Over the past decade, the charismatic fish pepper has proven it’s not just a flavor of the month. It’s becoming a key ingredient in the Chesapeake kitchen, helping the region reclaim the recognition it deserves. It’s a driving force in the local urban gardening movement and a link between chefs and growers working to create a sustainable food system. It’s a tool for educating children and adults about history and the importance of saving heritage seeds. And, it’s a testament to the people who have kept its flavor alive throughout the centuries. “This is the actual, physical, moving, organic evidence of our presence,” says Twitty. “It’s part of who I am, part of who we are.” 

Fish Pepper Tips

The pepper emerges as a creamy, white fruit with a mild flavor. As the pepper matures, it gains spiciness and takes on light-green stripes, which darken and then turns orange with dark brown striations. It reaches full maturity as a solid red pepper, about as hot as a jalapeño or mild cayenne (5,000 to 30,000 on the Scoville heat scale), and much less intense than a habanero.
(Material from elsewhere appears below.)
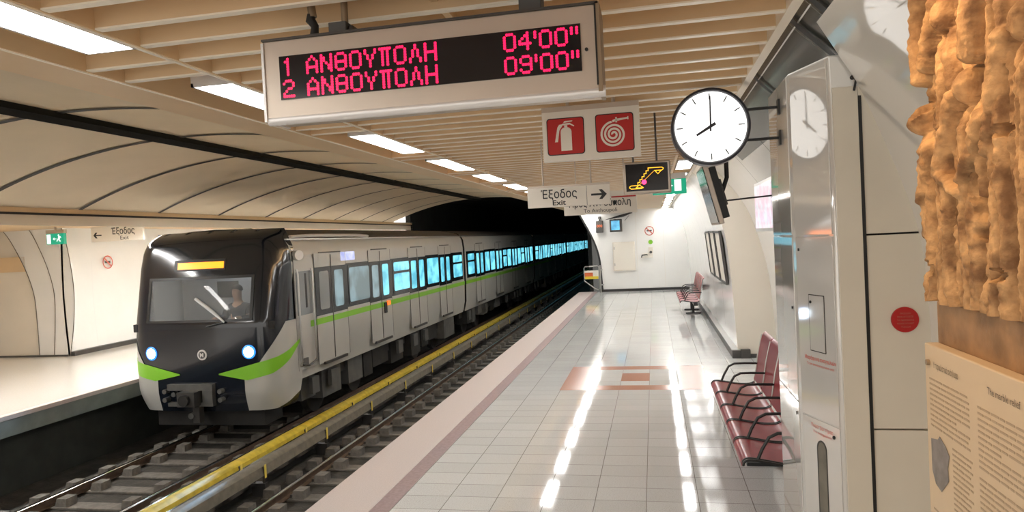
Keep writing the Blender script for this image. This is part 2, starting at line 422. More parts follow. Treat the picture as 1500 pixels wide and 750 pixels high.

Fish peppers are an excellent way to liven up seafood dishes. Cut one in half and throw it in a stew. Chop it up finely to give extra zing to a crab cake. Chef Gjerde even suggests treating it as you would a Szechuan pepper, using it whole in a stir-fry. 

The fish pepper lends itself especially well to preserving.  Try pickling or making your own pepper vinegar by pouring vinegar over the them in a bottle. The thin membrane makes it a great candidate for drying as well. Thread the peppers on a string to bring some of the beauty of the garden inside to dry.